On Wed, 6 Oct 2004 04:37:17 +0200, Florian Schmidt <mista.tapas(a)gmx.net> wrote:
On Tue, 05 Oct 2004 19:01:30 -0400
Lee Revell <rlrevell(a)joe-job.com> wrote:
The
only 3 xruns happened right when I started the kernel compile.
This is 2.6.9-rc2-mm4-VP-S7
There is absolutely _no way_ that these are kernel-induced. The period
time is 5ms!!! This kernel should _never_ produce an delay of more than
200 usecs. This _has_ to be flaky hardware, or a bug in jackd or in
your clients. What happens if you run jackd with no clients?
Hi,
the kernel does weird things nowadays. I do not get any satisfactory results
with either S8 or S9. I get xruns all over the place [under loads much
lighter than a kernel compilation] although the VP and related settings are
as always. T1 is working smoothly again. I have no idea what caused this
behaviour in S8 and S9. But it feels like a scheduler problem. X11 is much
more jumpy under these kernels and load, too than under S7 and T1
So, i would still expect some weirdnesses in VP enabled kernels, since they
are based on the mm tree [which might hold many surprises in itself].
But anyways, back to Mark.
I talked to Mark on irc and he seems to have had SMP enabled on a UP system
[p4 mobile w/o HT according to mark]. OTOH this worked fine on fedora,
right? Also this is a notebook, maybe power saving features play a role.
One more thing to note. His gentoo system uses a linuxthreads glibc. The
same hardware and kernels are working very nicely on his fedora core system
with CCRMA and VP kernels.
I suspect some weird interplay of a linuxthreads self built glibc and a
2.6.x kernel, especially wrt to SCHED_FIFO scheduling.
One more thing:
The setups between fedora core and gentoo might differ in what default
services run. Do you [Mark] have any powermanagement daemons loaded? cpu
frequency scaling, etc? I know only little about these issues, since i
basically do not use power management.
The two things i would recommend to try would be:
1] Build a very very barebone kernel for, let's say, 386 architecture. no
acpi no apm, no usb [if possible], no smp, local APIC if he likes. Only
those devices really needed, no dri, etc [but of course with the usual set
of VP features enabled].
2] try a gentoo system with a nptl enabled glibc. Either build one, or maybe
get some live cd based on gentoo which fulfills the requirements. See if the
problems persist. Or try some third distribution with nptl libc and slap a
VP kernel on it. If it works fine, your gentoo system is b0rk3n in some way.
flo
p.s. which jack version btw?
Hi all,
OK, Last evening and this morning I have made good headway. It
appears that the main culprit was ACPI support, or some part of it.
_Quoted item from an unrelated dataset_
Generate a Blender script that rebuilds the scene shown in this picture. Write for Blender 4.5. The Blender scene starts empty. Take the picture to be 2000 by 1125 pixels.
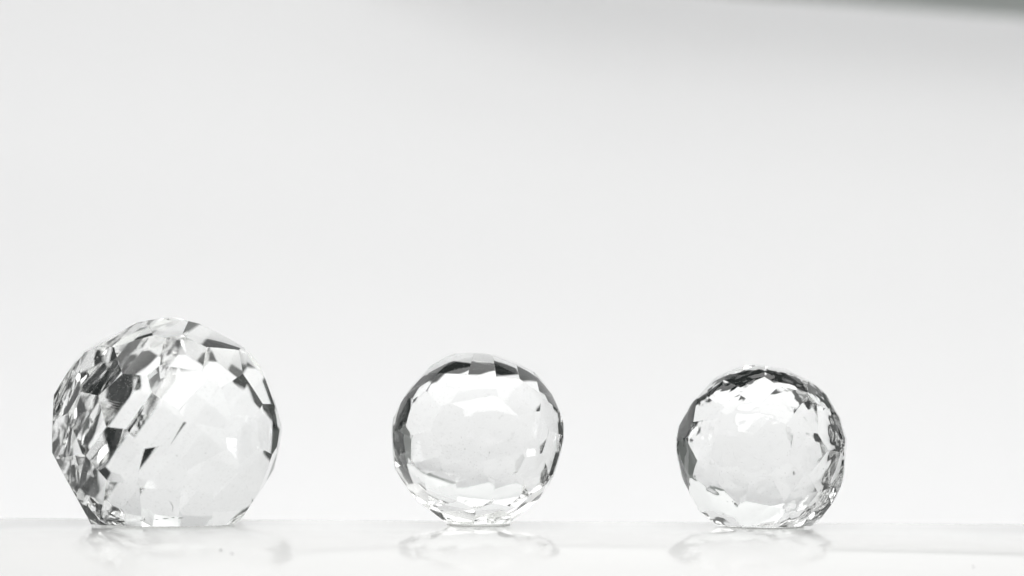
import bpy, bmesh, math, random
import numpy as np
from mathutils import Vector, Matrix, noise

random.seed(7)
scene = bpy.context.scene
COL = scene.collection

# ------------------------------------------------------------------ camera
MM = 0.001
PX = 0.178 * MM                    # one photograph pixel at the glass, in metres
LENS, DIST = 120.0, 1.187
CAM_H = 0.0822
ROLL = 0.0060
CAM = Vector((0.0, -DIST, CAM_H))
cam_data = bpy.data.cameras.new("camera")
cam_data.lens = LENS
cam_data.sensor_width = 36.0
cam_data.clip_start = 0.01
cam_data.clip_end = 50.0
cam_data.dof.use_dof = True
cam_data.dof.focus_distance = DIST - 0.015
cam_data.dof.aperture_fstop = 4.5
cam = bpy.data.objects.new("camera", cam_data)
cam.location = CAM
cam.rotation_euler = (math.radians(90), -ROLL, 0)
COL.objects.link(cam)
scene.camera = cam

# ------------------------------------------------------------------ studio room and lamps
world = bpy.data.worlds.new("World")
scene.world = world
world.use_nodes = True
bg = world.node_tree.nodes["Background"]
bg.inputs[0].default_value = (0.9, 1.0, 0.98, 1)
bg.inputs[1].default_value = 0.024


def lamp(name, loc, target, sx, sy, watts, color=(1, 1, 1)):
    d = bpy.data.lights.new(name, 'AREA')
    d.shape = 'RECTANGLE'
    d.size, d.size_y = sx, sy
    d.energy = watts
    d.color = color
    o = bpy.data.objects.new(name, d)
    o.location = loc
    o.rotation_euler = (Vector(target) - Vector(loc)).to_track_quat('-Z', 'Y').to_euler()
    COL.objects.link(o)
    return o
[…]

With most of the ACPI stuff now disabled in the kernel build I am able
to run jack with no clients attached, as a root or user with the lsm
module modprobed, at p=8, n=2 for over 1 hour with no xruns. If my
calculations are correct this would be a latency of less than 0.5mS!
My current kernel is 2.6.9-rc2-mm4-VP-S7-lsm-UMP-noACPI:
- 2.6.8 from
kernel.org
- 2.6.9-rc2 patch
- 2.6.9-rc2-mm4 patch
- voluntary_premption-S7 patch
- realtime-lsm patch
I've built it with most everything I can find that I do not
absolutely need turned off. I'm non-SMP, ACPI mostly gone, and who
knows what else along the way. I'll send the .config file to whoever
might need it. I am then running the sound card and CDROM interrupts
non-threaded and everything else is threaded.
In terms of better testing I now need to concentrate on finding an
application that run without creating xruns within the application
itself. At higher latency values (p=256 for instance) alsaplayer -r -o
jack runs pretty well, but as I move to lower latencies I find that
alsaplayer deterministically creates xruns at the transistion between
every song on a CD. I also tried alsaplayer playing wave files from
disk, but I see xruns as it goes from one file to the next also.
I want to try using chrt to see if alsaplayer is really getting
real-time access, etc. Maybe there are things still not right with the
way I'm running it on my box.
Is there any other simple app that could play a wave file from, for
instance, memory without this sort of problem?
I'll certainly be trying out Ardour as a bigger test once I'm more
confident of the disk access issues in real-time. I think that 1394
support may not be in good shape in this kernel yet.
So, the good news is my Gentoo system is not broken, and that I've
hopefully learned a bit and contributed just a little bit more along
the way. That said I still have a long ways to go.